• erosion;
  • gully;
  • sediment trapping;
  • sediment budget;
  • Andes


Active gully systems developed on highly weathered or loose parent material are an important source of runoff and sediment production in degraded areas. However, a decrease of land pressure may lead to a return of a partial vegetation cover, whereby gully beds are preferred recolonization spots. Although the current knowledge on the role of vegetation on reducing sediment production on slopes is well developed, few studies exist on the significance of restoring sediment transport pathways on the total sediment budget of degraded mountainous catchments. This study in the Ecuadorian Andes evaluates the potential of vegetation to stabilize active gully systems by trapping and retaining eroded sediment in the gully bed, and analyses the significance of vegetation restoration in the gully bed in reducing sediment export from degraded catchments. Field measurements on 138 gully segments located in 13 ephemeral steep gullies with different ground vegetation cover indicate that gully bed vegetation is the most important factor in promoting short-term (1–15 years) sediment deposition and gully stabilization.

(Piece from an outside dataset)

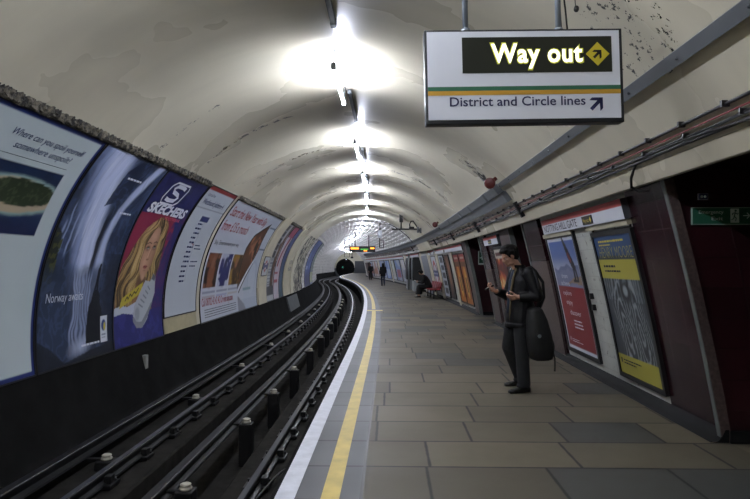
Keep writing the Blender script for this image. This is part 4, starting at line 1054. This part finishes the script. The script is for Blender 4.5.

In well-vegetated gully systems ( ≥ 30% of ground vegetation cover), 0.035 m3 m–1 of sediment is deposited yearly in the gully bed. Almost 50 per cent of the observed variance in sediment deposition volumes can be explained by the mean ground vegetation cover of the gully bed. The presence of vegetation in gully beds gives rise to the formation of vegetated buffer zones, which enhance short-term sediment trapping even in active gully systems in mountainous environments. Vegetation buffer zones are shown to modify the connectivity of sediment fluxes, as they reduce the transport efficiency of gully systems. First calculations on data on sediment deposition patterns in our study area show that gully bed deposition in response to gully bed revegetation can represent more than 25 per cent of the volume of sediment generated within the catchment. Our findings indicate that relatively small changes in landscape connectivity have the potential to create strong (positive) feedback loops between erosion and vegetation dynamics. Copyright © 2009 John Wiley & Sons, Ltd.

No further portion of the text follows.